* THE TASK: Read through the data and report every line in which the word "from" occurs.

* DATA SEGMENT:
■ ■ ■ ■ ■ ■ ■
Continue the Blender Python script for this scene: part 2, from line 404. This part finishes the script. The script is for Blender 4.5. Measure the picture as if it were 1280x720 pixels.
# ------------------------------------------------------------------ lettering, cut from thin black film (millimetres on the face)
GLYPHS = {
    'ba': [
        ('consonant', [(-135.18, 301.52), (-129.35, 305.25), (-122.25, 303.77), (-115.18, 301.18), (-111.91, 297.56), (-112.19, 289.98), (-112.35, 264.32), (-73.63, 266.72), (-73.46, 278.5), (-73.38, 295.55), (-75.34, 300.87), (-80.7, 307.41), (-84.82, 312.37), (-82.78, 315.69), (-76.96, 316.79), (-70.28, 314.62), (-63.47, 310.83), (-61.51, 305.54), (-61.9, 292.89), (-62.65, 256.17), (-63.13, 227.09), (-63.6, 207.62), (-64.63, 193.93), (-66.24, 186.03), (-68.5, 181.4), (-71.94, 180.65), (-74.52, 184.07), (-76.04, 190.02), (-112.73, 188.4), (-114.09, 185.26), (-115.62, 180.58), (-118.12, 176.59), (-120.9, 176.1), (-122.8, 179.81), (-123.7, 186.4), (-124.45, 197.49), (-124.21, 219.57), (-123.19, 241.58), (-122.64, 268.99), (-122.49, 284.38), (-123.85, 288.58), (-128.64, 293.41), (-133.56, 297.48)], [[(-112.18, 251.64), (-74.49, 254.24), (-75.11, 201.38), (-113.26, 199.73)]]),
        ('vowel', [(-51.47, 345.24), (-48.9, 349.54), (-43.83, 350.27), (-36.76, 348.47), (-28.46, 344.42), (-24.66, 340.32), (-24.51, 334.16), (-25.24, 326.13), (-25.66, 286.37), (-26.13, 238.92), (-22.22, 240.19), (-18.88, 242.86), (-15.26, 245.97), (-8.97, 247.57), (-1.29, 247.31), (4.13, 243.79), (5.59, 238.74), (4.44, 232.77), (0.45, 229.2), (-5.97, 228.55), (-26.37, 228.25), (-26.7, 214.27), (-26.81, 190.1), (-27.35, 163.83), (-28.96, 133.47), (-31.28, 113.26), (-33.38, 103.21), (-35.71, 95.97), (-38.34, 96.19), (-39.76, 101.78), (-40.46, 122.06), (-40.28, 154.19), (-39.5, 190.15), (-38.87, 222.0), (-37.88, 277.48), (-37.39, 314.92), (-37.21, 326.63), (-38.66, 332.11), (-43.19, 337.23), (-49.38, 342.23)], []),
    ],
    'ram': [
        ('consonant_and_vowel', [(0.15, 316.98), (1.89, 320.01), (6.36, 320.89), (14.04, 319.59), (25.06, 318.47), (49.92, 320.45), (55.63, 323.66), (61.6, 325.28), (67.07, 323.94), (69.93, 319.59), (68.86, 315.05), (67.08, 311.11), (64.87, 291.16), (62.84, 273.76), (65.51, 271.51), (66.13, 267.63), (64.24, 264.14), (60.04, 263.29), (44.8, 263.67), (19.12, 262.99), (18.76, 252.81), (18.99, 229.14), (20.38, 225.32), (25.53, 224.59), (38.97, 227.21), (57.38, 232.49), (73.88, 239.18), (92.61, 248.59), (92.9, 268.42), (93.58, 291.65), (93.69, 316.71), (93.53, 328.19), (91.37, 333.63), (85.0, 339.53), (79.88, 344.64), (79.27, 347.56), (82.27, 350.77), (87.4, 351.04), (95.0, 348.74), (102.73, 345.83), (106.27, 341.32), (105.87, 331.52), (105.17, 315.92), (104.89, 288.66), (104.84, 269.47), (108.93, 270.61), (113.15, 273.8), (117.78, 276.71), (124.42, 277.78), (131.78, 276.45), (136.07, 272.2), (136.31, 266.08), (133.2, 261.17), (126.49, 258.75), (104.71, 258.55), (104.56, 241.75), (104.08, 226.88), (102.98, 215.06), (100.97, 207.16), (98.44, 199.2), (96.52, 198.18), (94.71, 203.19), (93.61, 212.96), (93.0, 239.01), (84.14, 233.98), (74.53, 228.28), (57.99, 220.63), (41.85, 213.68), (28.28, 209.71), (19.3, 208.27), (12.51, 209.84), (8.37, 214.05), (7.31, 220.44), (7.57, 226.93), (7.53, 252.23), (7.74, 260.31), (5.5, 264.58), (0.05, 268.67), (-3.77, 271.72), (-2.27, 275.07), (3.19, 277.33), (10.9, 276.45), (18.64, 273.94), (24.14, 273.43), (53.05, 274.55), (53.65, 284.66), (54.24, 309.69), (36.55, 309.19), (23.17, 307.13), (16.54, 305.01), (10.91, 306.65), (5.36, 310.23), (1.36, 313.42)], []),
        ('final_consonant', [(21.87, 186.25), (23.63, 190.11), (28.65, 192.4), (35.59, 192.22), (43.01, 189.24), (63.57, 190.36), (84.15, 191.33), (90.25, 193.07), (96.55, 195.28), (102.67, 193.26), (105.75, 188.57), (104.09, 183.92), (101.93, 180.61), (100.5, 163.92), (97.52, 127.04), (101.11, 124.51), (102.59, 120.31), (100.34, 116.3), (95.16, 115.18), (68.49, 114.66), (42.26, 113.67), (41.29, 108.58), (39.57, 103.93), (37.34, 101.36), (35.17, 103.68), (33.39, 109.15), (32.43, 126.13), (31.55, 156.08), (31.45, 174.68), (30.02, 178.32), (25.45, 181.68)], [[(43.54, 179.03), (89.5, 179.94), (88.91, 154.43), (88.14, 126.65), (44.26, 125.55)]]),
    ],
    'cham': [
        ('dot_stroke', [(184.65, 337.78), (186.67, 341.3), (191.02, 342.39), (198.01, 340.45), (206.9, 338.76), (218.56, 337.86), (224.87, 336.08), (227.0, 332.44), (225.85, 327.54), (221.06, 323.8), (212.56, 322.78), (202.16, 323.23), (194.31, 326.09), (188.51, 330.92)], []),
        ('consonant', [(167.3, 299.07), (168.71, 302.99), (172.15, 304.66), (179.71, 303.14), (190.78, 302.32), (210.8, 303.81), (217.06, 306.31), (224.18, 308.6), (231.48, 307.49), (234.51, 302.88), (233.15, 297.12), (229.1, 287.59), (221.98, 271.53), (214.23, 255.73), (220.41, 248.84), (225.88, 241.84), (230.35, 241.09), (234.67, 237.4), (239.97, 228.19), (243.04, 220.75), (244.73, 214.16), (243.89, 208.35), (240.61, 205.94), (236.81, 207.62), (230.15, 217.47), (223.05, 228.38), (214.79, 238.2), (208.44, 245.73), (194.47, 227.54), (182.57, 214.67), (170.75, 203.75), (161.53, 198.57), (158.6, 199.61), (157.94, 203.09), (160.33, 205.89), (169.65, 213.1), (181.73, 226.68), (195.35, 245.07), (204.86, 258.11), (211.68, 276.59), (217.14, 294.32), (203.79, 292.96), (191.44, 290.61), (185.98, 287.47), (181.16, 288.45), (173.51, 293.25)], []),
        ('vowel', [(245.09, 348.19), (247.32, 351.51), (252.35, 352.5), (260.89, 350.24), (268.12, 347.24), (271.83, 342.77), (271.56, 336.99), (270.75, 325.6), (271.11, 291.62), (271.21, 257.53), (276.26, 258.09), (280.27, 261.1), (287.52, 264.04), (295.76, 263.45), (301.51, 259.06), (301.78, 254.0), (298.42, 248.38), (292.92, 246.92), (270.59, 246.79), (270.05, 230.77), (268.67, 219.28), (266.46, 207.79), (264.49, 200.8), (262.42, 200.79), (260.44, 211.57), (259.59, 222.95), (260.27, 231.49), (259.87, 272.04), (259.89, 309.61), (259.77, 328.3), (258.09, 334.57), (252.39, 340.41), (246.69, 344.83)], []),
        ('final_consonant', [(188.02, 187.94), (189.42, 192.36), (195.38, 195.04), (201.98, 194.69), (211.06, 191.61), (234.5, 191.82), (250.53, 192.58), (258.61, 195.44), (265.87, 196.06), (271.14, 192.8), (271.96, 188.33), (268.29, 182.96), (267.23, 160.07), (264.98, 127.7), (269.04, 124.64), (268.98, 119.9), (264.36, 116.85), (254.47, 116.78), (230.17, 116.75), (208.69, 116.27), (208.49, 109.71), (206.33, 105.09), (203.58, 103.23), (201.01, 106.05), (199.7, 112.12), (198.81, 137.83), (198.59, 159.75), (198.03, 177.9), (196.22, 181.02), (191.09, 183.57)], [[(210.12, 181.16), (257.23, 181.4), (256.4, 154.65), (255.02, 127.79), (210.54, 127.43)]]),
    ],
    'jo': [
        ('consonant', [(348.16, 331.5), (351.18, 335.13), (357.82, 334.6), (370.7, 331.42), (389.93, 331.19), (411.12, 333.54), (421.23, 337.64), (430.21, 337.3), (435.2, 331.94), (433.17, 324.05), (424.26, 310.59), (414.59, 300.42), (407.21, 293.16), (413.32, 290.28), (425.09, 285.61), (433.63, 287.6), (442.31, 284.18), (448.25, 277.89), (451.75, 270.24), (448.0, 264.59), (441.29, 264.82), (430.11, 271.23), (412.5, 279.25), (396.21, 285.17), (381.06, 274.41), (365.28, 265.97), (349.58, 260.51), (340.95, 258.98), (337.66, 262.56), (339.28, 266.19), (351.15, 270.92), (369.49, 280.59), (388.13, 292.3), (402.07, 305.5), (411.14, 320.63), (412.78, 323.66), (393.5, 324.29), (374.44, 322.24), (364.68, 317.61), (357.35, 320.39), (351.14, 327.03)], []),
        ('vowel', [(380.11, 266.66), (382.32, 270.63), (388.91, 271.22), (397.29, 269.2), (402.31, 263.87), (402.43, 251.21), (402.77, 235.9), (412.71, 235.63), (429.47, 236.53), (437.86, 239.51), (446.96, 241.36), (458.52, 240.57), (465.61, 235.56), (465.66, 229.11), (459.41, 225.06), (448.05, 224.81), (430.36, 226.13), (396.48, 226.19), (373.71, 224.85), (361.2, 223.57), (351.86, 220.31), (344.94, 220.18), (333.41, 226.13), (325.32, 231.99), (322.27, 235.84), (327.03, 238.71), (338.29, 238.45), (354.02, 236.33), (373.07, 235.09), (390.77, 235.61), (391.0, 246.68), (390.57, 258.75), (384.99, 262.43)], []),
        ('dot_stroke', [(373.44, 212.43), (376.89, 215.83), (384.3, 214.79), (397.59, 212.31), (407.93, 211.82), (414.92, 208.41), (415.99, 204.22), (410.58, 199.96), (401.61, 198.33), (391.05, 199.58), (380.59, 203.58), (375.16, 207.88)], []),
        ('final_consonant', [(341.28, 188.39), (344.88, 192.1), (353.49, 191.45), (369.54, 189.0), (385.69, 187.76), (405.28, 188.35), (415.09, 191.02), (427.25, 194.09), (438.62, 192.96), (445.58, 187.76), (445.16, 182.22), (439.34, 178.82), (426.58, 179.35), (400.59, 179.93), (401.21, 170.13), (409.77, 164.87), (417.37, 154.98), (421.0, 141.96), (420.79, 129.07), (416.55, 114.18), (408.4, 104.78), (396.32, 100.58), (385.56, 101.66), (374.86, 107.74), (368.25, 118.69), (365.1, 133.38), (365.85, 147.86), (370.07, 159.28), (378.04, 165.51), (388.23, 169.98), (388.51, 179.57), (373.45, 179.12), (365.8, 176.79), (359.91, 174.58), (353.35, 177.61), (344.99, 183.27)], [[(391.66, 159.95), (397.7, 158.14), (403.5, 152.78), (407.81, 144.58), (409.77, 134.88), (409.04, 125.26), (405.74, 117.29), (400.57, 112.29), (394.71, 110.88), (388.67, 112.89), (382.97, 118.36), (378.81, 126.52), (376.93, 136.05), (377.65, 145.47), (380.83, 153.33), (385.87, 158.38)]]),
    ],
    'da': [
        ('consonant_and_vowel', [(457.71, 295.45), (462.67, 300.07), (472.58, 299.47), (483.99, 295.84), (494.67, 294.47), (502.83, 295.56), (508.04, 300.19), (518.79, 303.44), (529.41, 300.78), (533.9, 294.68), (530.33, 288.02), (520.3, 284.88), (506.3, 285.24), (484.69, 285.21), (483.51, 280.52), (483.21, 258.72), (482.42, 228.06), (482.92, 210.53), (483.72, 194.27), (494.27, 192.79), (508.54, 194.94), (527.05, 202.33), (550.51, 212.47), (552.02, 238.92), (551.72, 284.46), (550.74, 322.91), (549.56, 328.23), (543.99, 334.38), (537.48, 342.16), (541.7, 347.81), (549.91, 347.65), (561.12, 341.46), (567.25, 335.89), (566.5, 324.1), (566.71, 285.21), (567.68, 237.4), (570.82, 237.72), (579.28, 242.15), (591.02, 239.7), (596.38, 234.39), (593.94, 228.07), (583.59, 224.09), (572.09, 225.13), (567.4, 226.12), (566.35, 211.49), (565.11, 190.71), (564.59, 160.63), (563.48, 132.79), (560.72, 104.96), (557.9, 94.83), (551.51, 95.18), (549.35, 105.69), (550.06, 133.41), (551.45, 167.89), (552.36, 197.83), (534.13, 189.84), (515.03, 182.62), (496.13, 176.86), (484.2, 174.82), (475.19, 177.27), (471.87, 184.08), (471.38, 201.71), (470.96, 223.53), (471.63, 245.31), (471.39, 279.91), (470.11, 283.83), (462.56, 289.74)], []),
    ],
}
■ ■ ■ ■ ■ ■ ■
* EXERCISE RESPONSE:
Continue the Blender Python script for this scene: part 2, from line 404. This part finishes the script. The script is for Blender 4.5. Measure the picture as if it were 1280x720 pixels.
# ------------------------------------------------------------------ lettering, cut from thin black film (millimetres on the face)